— START OF Records for processing —

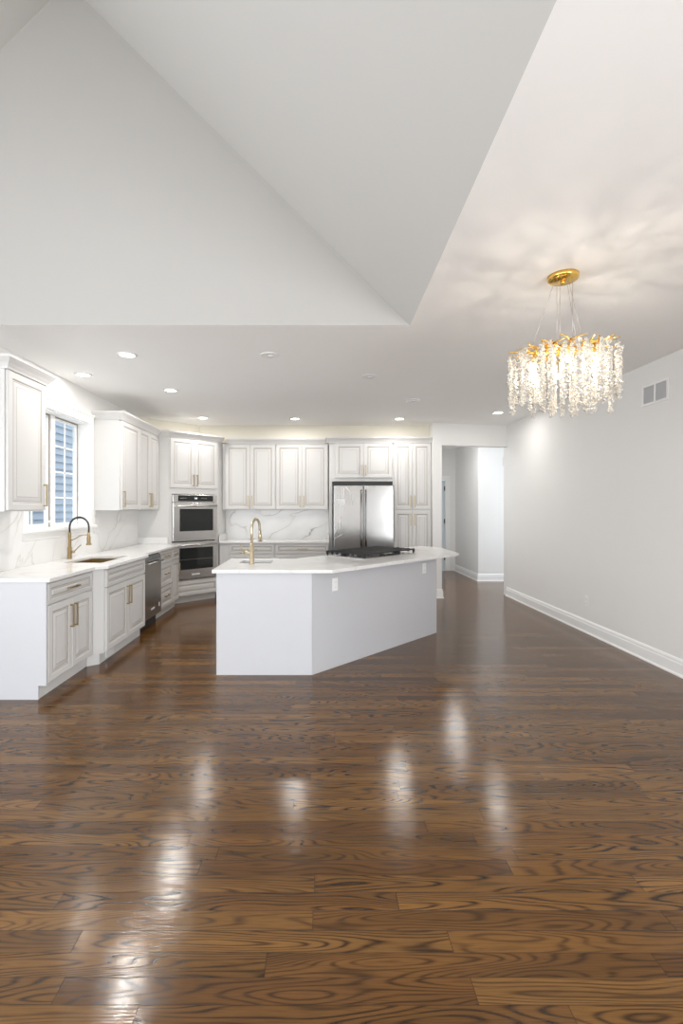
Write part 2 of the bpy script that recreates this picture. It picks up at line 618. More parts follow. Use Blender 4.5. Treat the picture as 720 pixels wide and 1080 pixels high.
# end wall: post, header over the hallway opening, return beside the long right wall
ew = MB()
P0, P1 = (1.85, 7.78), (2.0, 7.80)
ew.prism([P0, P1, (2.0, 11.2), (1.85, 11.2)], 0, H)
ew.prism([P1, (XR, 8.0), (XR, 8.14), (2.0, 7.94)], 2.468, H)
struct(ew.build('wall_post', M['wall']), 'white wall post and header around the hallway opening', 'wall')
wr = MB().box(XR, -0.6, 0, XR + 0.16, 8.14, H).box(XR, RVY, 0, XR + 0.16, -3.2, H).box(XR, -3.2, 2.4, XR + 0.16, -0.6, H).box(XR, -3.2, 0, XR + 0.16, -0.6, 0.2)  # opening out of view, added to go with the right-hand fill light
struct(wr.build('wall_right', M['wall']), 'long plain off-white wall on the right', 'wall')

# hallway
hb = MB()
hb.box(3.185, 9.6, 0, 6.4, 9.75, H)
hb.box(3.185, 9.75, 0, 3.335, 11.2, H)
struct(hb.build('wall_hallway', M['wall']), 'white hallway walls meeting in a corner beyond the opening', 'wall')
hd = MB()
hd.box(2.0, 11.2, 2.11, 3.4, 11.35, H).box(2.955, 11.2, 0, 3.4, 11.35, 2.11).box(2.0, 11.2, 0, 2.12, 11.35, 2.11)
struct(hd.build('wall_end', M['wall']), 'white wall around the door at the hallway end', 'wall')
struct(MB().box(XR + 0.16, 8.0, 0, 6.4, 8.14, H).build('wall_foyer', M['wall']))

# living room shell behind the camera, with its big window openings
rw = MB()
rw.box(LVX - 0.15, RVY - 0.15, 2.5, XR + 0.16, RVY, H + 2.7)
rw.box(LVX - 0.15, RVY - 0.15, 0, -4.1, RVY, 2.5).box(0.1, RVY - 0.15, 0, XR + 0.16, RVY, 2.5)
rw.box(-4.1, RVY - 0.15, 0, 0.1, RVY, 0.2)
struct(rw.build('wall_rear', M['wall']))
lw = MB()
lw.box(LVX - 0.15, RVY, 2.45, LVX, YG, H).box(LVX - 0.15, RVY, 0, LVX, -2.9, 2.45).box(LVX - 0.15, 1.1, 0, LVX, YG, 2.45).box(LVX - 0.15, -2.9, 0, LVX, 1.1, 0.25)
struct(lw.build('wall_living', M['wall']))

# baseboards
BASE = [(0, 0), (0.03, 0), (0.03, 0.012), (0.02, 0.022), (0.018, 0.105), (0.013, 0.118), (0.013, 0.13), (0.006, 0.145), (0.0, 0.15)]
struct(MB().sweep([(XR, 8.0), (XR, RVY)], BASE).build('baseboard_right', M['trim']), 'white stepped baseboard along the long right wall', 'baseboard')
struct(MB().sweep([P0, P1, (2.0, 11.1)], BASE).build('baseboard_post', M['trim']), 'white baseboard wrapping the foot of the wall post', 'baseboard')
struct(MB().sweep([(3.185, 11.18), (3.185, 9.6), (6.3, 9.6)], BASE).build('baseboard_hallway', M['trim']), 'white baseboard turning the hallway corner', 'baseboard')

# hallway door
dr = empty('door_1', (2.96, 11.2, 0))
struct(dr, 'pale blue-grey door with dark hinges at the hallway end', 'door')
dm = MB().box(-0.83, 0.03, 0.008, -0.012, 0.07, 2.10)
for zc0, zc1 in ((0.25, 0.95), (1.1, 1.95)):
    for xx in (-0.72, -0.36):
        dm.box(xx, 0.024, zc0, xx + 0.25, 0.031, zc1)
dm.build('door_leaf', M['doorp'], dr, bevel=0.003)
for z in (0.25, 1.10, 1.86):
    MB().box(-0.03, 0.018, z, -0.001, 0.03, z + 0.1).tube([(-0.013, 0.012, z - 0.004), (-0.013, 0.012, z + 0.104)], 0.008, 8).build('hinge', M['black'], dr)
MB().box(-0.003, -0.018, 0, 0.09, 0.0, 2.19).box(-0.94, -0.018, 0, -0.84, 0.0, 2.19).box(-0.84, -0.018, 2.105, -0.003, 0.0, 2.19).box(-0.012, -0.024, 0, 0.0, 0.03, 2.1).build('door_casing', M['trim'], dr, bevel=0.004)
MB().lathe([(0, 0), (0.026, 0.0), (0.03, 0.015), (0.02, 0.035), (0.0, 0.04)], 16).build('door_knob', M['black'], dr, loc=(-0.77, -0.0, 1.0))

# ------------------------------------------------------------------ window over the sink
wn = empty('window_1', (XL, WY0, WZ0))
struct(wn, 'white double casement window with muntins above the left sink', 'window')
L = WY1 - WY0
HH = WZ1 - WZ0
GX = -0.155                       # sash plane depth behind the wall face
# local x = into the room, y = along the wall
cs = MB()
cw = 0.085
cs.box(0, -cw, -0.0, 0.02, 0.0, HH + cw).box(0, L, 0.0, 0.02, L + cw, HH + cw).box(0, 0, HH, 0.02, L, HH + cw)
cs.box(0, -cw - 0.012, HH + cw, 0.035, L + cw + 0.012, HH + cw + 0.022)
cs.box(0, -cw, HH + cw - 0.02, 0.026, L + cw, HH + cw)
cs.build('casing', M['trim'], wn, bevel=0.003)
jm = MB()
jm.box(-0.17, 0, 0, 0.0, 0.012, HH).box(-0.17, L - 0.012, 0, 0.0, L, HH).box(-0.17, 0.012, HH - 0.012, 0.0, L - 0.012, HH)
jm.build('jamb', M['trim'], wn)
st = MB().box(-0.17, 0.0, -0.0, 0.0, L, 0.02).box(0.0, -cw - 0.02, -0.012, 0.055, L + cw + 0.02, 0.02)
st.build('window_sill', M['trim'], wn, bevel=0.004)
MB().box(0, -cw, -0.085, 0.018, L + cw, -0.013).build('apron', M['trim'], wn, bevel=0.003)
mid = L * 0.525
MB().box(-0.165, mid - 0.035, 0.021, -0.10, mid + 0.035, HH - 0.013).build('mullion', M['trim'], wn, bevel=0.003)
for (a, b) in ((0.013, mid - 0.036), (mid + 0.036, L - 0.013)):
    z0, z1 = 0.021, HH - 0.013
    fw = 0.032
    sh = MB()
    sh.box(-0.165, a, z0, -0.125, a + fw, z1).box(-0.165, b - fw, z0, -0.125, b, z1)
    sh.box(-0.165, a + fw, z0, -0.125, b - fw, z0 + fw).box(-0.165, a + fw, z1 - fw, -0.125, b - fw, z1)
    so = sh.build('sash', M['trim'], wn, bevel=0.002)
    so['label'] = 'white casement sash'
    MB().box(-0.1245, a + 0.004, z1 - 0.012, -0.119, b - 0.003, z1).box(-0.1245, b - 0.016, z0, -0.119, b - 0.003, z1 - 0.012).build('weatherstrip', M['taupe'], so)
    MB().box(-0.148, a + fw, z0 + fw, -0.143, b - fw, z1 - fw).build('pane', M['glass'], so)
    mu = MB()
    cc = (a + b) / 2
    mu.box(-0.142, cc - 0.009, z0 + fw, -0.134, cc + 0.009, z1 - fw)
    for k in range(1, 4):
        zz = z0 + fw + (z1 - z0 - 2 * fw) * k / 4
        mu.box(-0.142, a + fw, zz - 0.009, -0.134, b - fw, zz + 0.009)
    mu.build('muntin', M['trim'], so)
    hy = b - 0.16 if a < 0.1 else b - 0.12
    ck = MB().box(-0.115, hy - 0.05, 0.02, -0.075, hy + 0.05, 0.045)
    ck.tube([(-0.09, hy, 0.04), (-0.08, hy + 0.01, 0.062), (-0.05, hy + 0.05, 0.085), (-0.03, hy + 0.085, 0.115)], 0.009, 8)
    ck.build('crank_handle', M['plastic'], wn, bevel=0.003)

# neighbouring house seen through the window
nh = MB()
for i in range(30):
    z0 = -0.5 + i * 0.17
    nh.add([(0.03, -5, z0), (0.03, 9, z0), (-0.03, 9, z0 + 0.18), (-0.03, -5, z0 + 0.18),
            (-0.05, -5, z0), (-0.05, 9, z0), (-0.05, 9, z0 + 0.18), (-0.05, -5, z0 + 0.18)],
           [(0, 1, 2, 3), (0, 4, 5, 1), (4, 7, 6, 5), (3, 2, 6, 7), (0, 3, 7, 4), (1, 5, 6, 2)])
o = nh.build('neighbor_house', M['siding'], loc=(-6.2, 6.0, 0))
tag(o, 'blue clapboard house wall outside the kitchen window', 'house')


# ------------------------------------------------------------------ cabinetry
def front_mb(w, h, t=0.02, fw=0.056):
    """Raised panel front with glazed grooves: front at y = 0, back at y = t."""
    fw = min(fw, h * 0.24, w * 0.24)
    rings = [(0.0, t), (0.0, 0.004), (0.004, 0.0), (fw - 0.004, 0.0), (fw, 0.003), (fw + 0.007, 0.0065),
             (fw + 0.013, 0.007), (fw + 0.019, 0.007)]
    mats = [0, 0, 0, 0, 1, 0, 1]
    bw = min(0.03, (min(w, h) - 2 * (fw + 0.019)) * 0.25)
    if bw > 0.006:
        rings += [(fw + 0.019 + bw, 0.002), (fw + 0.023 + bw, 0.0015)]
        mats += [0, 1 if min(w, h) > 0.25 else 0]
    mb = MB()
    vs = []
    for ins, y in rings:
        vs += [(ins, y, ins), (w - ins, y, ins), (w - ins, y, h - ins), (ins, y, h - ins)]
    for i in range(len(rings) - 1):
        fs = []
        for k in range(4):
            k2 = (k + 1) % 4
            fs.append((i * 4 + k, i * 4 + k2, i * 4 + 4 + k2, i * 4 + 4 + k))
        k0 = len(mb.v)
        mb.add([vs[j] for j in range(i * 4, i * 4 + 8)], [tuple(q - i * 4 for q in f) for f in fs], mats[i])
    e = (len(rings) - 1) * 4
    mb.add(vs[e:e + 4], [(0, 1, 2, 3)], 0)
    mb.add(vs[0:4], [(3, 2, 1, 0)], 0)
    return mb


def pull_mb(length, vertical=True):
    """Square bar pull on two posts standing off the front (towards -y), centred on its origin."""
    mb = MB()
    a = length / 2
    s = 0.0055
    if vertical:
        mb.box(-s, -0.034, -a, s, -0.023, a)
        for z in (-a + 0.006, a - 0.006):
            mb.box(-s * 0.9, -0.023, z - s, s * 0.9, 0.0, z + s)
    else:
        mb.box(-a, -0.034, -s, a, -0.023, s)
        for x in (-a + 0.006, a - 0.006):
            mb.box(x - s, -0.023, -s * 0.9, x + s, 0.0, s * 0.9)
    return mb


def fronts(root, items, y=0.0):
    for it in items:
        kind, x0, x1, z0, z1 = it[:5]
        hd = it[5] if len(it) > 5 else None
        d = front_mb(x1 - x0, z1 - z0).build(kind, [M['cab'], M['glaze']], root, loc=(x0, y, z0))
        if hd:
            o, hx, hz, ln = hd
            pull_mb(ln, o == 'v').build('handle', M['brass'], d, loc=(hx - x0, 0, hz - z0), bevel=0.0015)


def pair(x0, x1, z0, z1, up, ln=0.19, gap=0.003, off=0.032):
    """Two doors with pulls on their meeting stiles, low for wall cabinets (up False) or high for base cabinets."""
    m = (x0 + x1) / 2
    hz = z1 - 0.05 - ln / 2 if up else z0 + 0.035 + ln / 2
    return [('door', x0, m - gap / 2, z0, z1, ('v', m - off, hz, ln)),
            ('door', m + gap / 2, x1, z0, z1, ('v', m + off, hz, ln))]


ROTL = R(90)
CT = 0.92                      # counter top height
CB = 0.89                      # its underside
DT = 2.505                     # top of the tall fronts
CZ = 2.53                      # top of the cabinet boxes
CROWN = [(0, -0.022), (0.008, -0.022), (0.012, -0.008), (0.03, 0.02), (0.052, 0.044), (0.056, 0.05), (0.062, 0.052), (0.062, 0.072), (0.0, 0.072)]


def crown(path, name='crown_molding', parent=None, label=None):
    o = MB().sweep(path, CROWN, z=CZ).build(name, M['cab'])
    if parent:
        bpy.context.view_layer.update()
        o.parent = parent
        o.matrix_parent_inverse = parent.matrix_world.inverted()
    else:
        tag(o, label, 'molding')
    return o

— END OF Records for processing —
— START OF Records for processing —

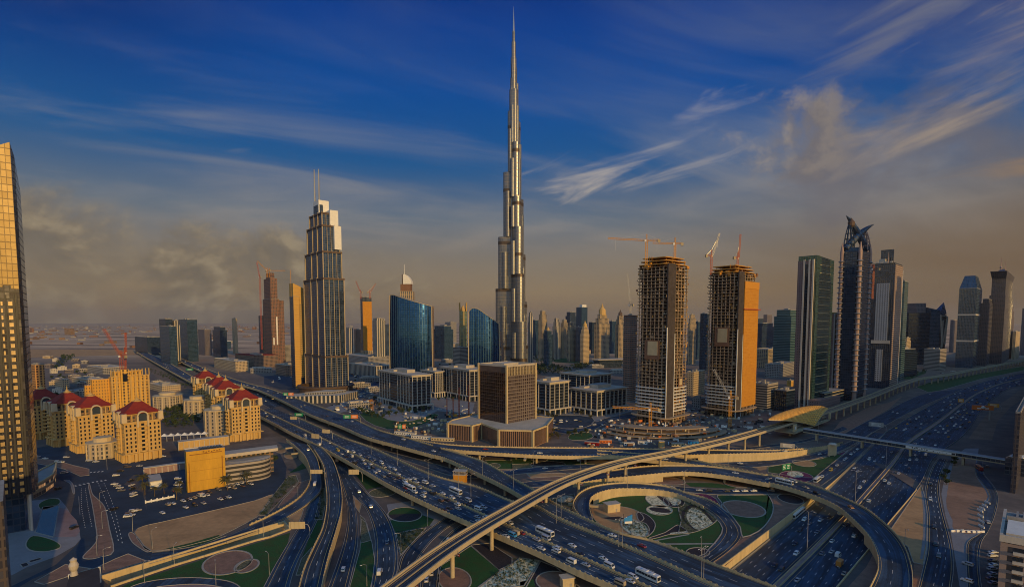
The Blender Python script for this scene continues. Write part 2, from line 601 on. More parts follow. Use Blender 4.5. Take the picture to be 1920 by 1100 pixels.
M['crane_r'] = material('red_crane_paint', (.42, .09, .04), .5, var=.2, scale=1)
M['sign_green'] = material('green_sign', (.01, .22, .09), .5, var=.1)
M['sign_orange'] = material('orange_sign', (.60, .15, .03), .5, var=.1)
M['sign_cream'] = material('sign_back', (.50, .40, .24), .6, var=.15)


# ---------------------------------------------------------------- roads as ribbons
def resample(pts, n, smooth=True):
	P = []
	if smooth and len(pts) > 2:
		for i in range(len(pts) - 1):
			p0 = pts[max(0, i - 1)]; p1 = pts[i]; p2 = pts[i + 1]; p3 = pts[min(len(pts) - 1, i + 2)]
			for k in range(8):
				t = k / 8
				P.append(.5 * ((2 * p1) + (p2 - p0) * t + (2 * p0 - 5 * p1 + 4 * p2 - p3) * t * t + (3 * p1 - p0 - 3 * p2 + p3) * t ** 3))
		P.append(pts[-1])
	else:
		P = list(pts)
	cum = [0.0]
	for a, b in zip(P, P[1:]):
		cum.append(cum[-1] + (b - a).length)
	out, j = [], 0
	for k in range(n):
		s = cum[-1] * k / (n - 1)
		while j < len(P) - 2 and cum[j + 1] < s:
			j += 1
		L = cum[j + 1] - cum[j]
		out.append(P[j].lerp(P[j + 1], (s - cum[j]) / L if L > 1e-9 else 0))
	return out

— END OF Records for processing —
— START OF Records for processing —

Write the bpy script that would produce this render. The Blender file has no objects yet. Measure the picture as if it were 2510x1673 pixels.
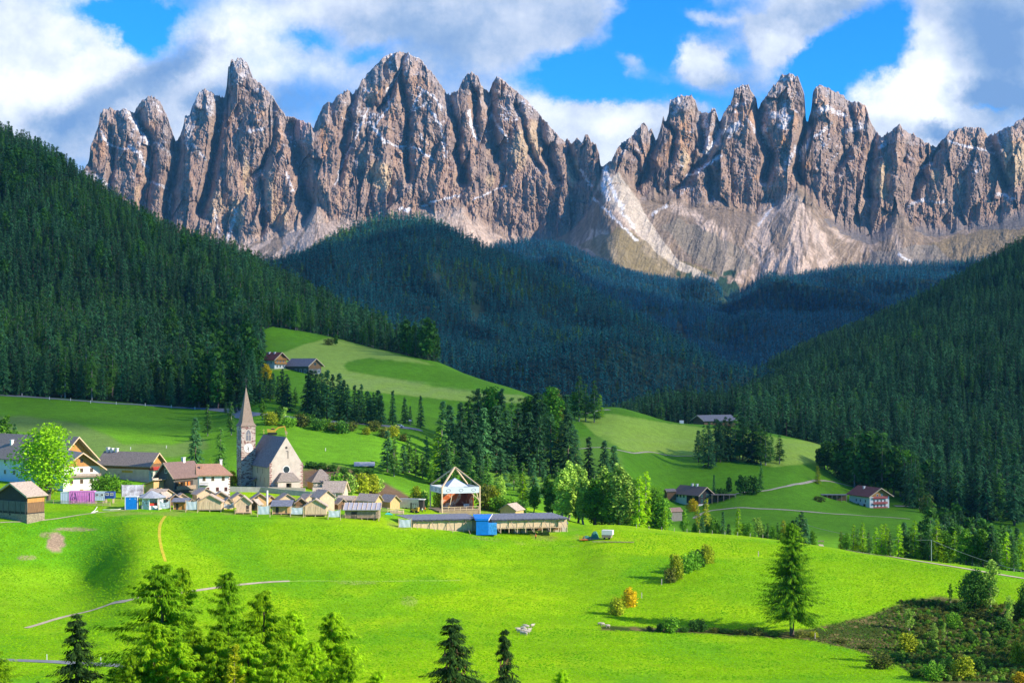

— END OF Records for processing —

- [Task directions]: Transcribe word for word the lines from the one holding "Write part 2 of" through the one holding "8.14, H).build('wall_foyer', M['wall']))". Include both, and add nothing.

- [Task solution]:
Write part 2 of the bpy script that recreates this picture. It picks up at line 618. More parts follow. Use Blender 4.5. Treat the picture as 720 pixels wide and 1080 pixels high.
# end wall: post, header over the hallway opening, return beside the long right wall
ew = MB()
P0, P1 = (1.85, 7.78), (2.0, 7.80)
ew.prism([P0, P1, (2.0, 11.2), (1.85, 11.2)], 0, H)
ew.prism([P1, (XR, 8.0), (XR, 8.14), (2.0, 7.94)], 2.468, H)
struct(ew.build('wall_post', M['wall']), 'white wall post and header around the hallway opening', 'wall')
wr = MB().box(XR, -0.6, 0, XR + 0.16, 8.14, H).box(XR, RVY, 0, XR + 0.16, -3.2, H).box(XR, -3.2, 2.4, XR + 0.16, -0.6, H).box(XR, -3.2, 0, XR + 0.16, -0.6, 0.2)  # opening out of view, added to go with the right-hand fill light
struct(wr.build('wall_right', M['wall']), 'long plain off-white wall on the right', 'wall')

# hallway
hb = MB()
hb.box(3.185, 9.6, 0, 6.4, 9.75, H)
hb.box(3.185, 9.75, 0, 3.335, 11.2, H)
struct(hb.build('wall_hallway', M['wall']), 'white hallway walls meeting in a corner beyond the opening', 'wall')
hd = MB()
hd.box(2.0, 11.2, 2.11, 3.4, 11.35, H).box(2.955, 11.2, 0, 3.4, 11.35, 2.11).box(2.0, 11.2, 0, 2.12, 11.35, 2.11)
struct(hd.build('wall_end', M['wall']), 'white wall around the door at the hallway end', 'wall')
struct(MB().box(XR + 0.16, 8.0, 0, 6.4, 8.14, H).build('wall_foyer', M['wall']))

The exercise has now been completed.